Remarks on Farah's theorems (Q681252)

\textit{I. Farah} [Combinatorica 20, No. 1, 47--60 (2000; Zbl 1008.28004)] investigated mappings between finite product groups which are approximately homomorphisms with respect to some metric on the range. In the present paper, the author presents the versions of Farah's results without extra assumptions as follows: Let \((G, +)\) be a finite abelian group, \(\varepsilon \geq 0\). Let \((H, +)\) be an abelian group with translation-invariant metric \(d: H\times H \to [0,\infty),\) let \(f : G \to H\), and let \(\delta \in (0, 1-\frac{\sqrt{3}}{2})\).

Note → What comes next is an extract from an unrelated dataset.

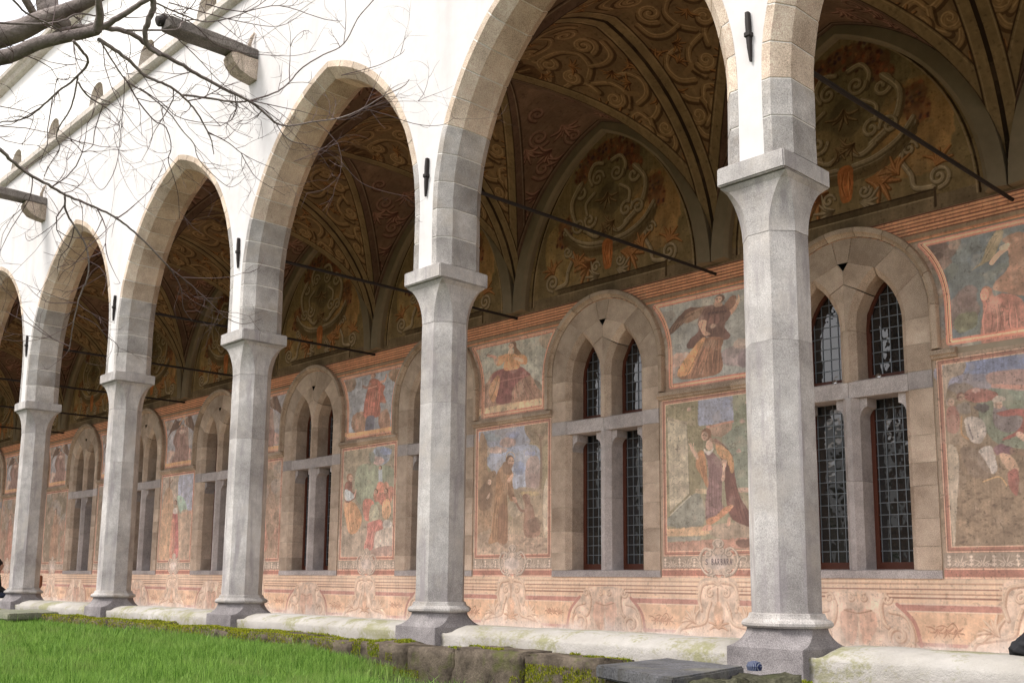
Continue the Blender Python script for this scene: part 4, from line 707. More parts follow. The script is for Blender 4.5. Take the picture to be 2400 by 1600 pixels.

Suppose that \[ \mu (\{(x, y): d (f(x) + f(y), f(x + y)) > \varepsilon \}) \leq \delta. \] The author shows that there is a \(20\varepsilon\)-approximate homomorphism \(F : G \to H\) (i.e., \(d (F(a + b), F(a) + F(b)) \leq 20\varepsilon\) for all \( a, b \in G\)) such that \( \nu (\{x : d (f(x), F(x)) > 7\varepsilon\}) \leq \frac{\delta}{1- 2\delta}\), where \(\mu\) and \(\nu\) are special measures on \(2^{G\times G}\) and \(2^G\) into \([0,1]\), respectively.